(Rows from a 3D scene dataset)
* Begin *

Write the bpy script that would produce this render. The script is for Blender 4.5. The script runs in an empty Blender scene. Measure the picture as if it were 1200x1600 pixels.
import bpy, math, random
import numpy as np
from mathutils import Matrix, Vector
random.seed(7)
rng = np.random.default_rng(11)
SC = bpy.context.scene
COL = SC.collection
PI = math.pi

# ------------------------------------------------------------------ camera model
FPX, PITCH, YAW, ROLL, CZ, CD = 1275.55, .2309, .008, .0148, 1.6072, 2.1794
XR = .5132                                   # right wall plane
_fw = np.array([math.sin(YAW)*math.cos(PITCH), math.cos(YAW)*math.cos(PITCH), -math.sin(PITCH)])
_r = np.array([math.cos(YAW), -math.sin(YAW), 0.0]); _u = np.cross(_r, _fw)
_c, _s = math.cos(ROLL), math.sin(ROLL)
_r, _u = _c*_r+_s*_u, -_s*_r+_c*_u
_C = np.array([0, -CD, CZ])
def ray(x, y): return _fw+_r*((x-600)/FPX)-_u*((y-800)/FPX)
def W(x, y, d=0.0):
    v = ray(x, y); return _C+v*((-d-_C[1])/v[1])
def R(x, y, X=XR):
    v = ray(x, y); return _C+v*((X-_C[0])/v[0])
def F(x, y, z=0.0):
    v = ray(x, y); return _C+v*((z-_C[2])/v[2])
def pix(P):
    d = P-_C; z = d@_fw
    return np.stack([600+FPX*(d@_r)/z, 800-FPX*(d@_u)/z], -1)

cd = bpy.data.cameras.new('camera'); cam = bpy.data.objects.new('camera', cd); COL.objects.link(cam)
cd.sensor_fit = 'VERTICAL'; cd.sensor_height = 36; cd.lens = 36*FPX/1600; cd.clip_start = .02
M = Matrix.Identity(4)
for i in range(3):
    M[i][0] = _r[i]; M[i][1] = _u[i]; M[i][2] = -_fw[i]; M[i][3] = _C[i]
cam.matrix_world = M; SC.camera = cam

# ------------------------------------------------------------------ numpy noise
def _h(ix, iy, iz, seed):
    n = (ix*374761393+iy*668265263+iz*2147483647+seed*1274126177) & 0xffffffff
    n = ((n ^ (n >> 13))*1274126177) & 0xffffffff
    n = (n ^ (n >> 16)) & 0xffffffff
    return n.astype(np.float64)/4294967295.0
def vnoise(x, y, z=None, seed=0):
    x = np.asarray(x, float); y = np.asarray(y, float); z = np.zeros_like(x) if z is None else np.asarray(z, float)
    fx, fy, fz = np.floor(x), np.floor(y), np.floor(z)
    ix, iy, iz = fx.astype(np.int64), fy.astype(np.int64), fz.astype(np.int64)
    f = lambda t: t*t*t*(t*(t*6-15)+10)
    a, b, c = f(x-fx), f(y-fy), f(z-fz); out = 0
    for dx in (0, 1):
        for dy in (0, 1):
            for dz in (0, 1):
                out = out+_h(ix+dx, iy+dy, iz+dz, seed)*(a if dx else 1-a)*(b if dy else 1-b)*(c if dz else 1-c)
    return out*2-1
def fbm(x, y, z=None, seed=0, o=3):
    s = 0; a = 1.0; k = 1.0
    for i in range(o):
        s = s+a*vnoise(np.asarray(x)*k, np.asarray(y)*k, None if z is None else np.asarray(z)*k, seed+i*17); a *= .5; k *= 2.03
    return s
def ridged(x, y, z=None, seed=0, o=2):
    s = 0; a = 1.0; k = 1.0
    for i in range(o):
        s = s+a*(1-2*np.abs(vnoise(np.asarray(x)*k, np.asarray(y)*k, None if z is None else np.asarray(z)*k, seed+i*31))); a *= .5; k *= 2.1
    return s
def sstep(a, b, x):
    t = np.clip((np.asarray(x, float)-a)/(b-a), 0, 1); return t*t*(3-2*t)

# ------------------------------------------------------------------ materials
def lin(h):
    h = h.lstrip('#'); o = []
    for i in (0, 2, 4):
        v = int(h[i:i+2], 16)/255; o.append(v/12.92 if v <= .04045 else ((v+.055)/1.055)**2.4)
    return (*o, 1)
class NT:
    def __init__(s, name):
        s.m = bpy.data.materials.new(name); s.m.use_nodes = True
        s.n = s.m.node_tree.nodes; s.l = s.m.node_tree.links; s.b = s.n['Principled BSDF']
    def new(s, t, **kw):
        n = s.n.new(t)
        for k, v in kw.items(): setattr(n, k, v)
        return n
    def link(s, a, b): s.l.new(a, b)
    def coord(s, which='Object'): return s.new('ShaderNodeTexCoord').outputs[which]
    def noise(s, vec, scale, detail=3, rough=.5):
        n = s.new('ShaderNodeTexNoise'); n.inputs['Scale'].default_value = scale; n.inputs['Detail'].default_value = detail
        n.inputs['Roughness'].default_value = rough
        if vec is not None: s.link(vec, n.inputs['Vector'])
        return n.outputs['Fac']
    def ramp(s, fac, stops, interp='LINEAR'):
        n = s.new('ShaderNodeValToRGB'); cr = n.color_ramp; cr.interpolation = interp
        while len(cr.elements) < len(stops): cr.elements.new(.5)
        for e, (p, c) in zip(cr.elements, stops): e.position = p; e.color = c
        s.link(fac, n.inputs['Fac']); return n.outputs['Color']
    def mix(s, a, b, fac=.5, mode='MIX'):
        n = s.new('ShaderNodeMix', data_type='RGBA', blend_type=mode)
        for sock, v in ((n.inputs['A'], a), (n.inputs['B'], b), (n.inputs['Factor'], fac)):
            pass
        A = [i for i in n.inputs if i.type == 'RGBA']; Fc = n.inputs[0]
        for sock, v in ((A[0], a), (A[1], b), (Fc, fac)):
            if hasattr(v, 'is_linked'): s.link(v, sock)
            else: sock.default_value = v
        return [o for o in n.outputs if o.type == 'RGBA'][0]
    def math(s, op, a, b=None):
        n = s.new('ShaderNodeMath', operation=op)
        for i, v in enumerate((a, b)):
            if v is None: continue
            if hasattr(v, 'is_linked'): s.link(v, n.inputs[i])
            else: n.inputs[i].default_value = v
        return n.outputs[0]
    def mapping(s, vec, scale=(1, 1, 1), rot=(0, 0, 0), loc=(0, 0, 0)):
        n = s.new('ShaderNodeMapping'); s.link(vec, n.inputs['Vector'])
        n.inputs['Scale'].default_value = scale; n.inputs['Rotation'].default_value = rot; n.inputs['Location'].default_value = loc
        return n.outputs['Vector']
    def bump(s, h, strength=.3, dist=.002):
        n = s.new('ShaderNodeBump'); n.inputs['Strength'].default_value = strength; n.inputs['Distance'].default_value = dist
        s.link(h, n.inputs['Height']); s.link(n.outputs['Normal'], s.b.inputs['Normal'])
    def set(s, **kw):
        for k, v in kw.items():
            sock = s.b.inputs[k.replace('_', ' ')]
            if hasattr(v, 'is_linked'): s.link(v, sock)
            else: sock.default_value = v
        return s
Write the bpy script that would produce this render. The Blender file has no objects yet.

* End *

__WHAT IS BEING ASKED__. Please quote the records above exactly, without skipping a line.

__WRITTEN RESPONSE__.
Write the bpy script that would produce this render. The script is for Blender 4.5. The script runs in an empty Blender scene. Measure the picture as if it were 1200x1600 pixels.
import bpy, math, random
import numpy as np
from mathutils import Matrix, Vector
random.seed(7)
rng = np.random.default_rng(11)
SC = bpy.context.scene
COL = SC.collection
PI = math.pi

# ------------------------------------------------------------------ camera model
FPX, PITCH, YAW, ROLL, CZ, CD = 1275.55, .2309, .008, .0148, 1.6072, 2.1794
XR = .5132                                   # right wall plane
_fw = np.array([math.sin(YAW)*math.cos(PITCH), math.cos(YAW)*math.cos(PITCH), -math.sin(PITCH)])
_r = np.array([math.cos(YAW), -math.sin(YAW), 0.0]); _u = np.cross(_r, _fw)
_c, _s = math.cos(ROLL), math.sin(ROLL)
_r, _u = _c*_r+_s*_u, -_s*_r+_c*_u
_C = np.array([0, -CD, CZ])
def ray(x, y): return _fw+_r*((x-600)/FPX)-_u*((y-800)/FPX)
def W(x, y, d=0.0):
    v = ray(x, y); return _C+v*((-d-_C[1])/v[1])
def R(x, y, X=XR):
    v = ray(x, y); return _C+v*((X-_C[0])/v[0])
def F(x, y, z=0.0):
    v = ray(x, y); return _C+v*((z-_C[2])/v[2])
def pix(P):
    d = P-_C; z = d@_fw
    return np.stack([600+FPX*(d@_r)/z, 800-FPX*(d@_u)/z], -1)

cd = bpy.data.cameras.new('camera'); cam = bpy.data.objects.new('camera', cd); COL.objects.link(cam)
cd.sensor_fit = 'VERTICAL'; cd.sensor_height = 36; cd.lens = 36*FPX/1600; cd.clip_start = .02
M = Matrix.Identity(4)
for i in range(3):
    M[i][0] = _r[i]; M[i][1] = _u[i]; M[i][2] = -_fw[i]; M[i][3] = _C[i]
cam.matrix_world = M; SC.camera = cam

# ------------------------------------------------------------------ numpy noise
def _h(ix, iy, iz, seed):
    n = (ix*374761393+iy*668265263+iz*2147483647+seed*1274126177) & 0xffffffff
    n = ((n ^ (n >> 13))*1274126177) & 0xffffffff
    n = (n ^ (n >> 16)) & 0xffffffff
    return n.astype(np.float64)/4294967295.0
def vnoise(x, y, z=None, seed=0):
    x = np.asarray(x, float); y = np.asarray(y, float); z = np.zeros_like(x) if z is None else np.asarray(z, float)
    fx, fy, fz = np.floor(x), np.floor(y), np.floor(z)
    ix, iy, iz = fx.astype(np.int64), fy.astype(np.int64), fz.astype(np.int64)
    f = lambda t: t*t*t*(t*(t*6-15)+10)
    a, b, c = f(x-fx), f(y-fy), f(z-fz); out = 0
    for dx in (0, 1):
        for dy in (0, 1):
            for dz in (0, 1):
                out = out+_h(ix+dx, iy+dy, iz+dz, seed)*(a if dx else 1-a)*(b if dy else 1-b)*(c if dz else 1-c)
    return out*2-1
def fbm(x, y, z=None, seed=0, o=3):
    s = 0; a = 1.0; k = 1.0
    for i in range(o):
        s = s+a*vnoise(np.asarray(x)*k, np.asarray(y)*k, None if z is None else np.asarray(z)*k, seed+i*17); a *= .5; k *= 2.03
    return s
def ridged(x, y, z=None, seed=0, o=2):
    s = 0; a = 1.0; k = 1.0
    for i in range(o):
        s = s+a*(1-2*np.abs(vnoise(np.asarray(x)*k, np.asarray(y)*k, None if z is None else np.asarray(z)*k, seed+i*31))); a *= .5; k *= 2.1
    return s
def sstep(a, b, x):
    t = np.clip((np.asarray(x, float)-a)/(b-a), 0, 1); return t*t*(3-2*t)

# ------------------------------------------------------------------ materials
def lin(h):
    h = h.lstrip('#'); o = []
    for i in (0, 2, 4):
        v = int(h[i:i+2], 16)/255; o.append(v/12.92 if v <= .04045 else ((v+.055)/1.055)**2.4)
    return (*o, 1)
class NT:
    def __init__(s, name):
        s.m = bpy.data.materials.new(name); s.m.use_nodes = True
        s.n = s.m.node_tree.nodes; s.l = s.m.node_tree.links; s.b = s.n['Principled BSDF']
    def new(s, t, **kw):
        n = s.n.new(t)
        for k, v in kw.items(): setattr(n, k, v)
        return n
    def link(s, a, b): s.l.new(a, b)
    def coord(s, which='Object'): return s.new('ShaderNodeTexCoord').outputs[which]
    def noise(s, vec, scale, detail=3, rough=.5):
        n = s.new('ShaderNodeTexNoise'); n.inputs['Scale'].default_value = scale; n.inputs['Detail'].default_value = detail
        n.inputs['Roughness'].default_value = rough
        if vec is not None: s.link(vec, n.inputs['Vector'])
        return n.outputs['Fac']
    def ramp(s, fac, stops, interp='LINEAR'):
        n = s.new('ShaderNodeValToRGB'); cr = n.color_ramp; cr.interpolation = interp
        while len(cr.elements) < len(stops): cr.elements.new(.5)
        for e, (p, c) in zip(cr.elements, stops): e.position = p; e.color = c
        s.link(fac, n.inputs['Fac']); return n.outputs['Color']
    def mix(s, a, b, fac=.5, mode='MIX'):
        n = s.new('ShaderNodeMix', data_type='RGBA', blend_type=mode)
        for sock, v in ((n.inputs['A'], a), (n.inputs['B'], b), (n.inputs['Factor'], fac)):
            pass
        A = [i for i in n.inputs if i.type == 'RGBA']; Fc = n.inputs[0]
        for sock, v in ((A[0], a), (A[1], b), (Fc, fac)):
            if hasattr(v, 'is_linked'): s.link(v, sock)
            else: sock.default_value = v
        return [o for o in n.outputs if o.type == 'RGBA'][0]
    def math(s, op, a, b=None):
        n = s.new('ShaderNodeMath', operation=op)
        for i, v in enumerate((a, b)):
            if v is None: continue
            if hasattr(v, 'is_linked'): s.link(v, n.inputs[i])
            else: n.inputs[i].default_value = v
        return n.outputs[0]
    def mapping(s, vec, scale=(1, 1, 1), rot=(0, 0, 0), loc=(0, 0, 0)):
        n = s.new('ShaderNodeMapping'); s.link(vec, n.inputs['Vector'])
        n.inputs['Scale'].default_value = scale; n.inputs['Rotation'].default_value = rot; n.inputs['Location'].default_value = loc
        return n.outputs['Vector']
    def bump(s, h, strength=.3, dist=.002):
        n = s.new('ShaderNodeBump'); n.inputs['Strength'].default_value = strength; n.inputs['Distance'].default_value = dist
        s.link(h, n.inputs['Height']); s.link(n.outputs['Normal'], s.b.inputs['Normal'])
    def set(s, **kw):
        for k, v in kw.items():
            sock = s.b.inputs[k.replace('_', ' ')]
            if hasattr(v, 'is_linked'): s.link(v, sock)
            else: sock.default_value = v
        return s
Write the bpy script that would produce this render. The Blender file has no objects yet.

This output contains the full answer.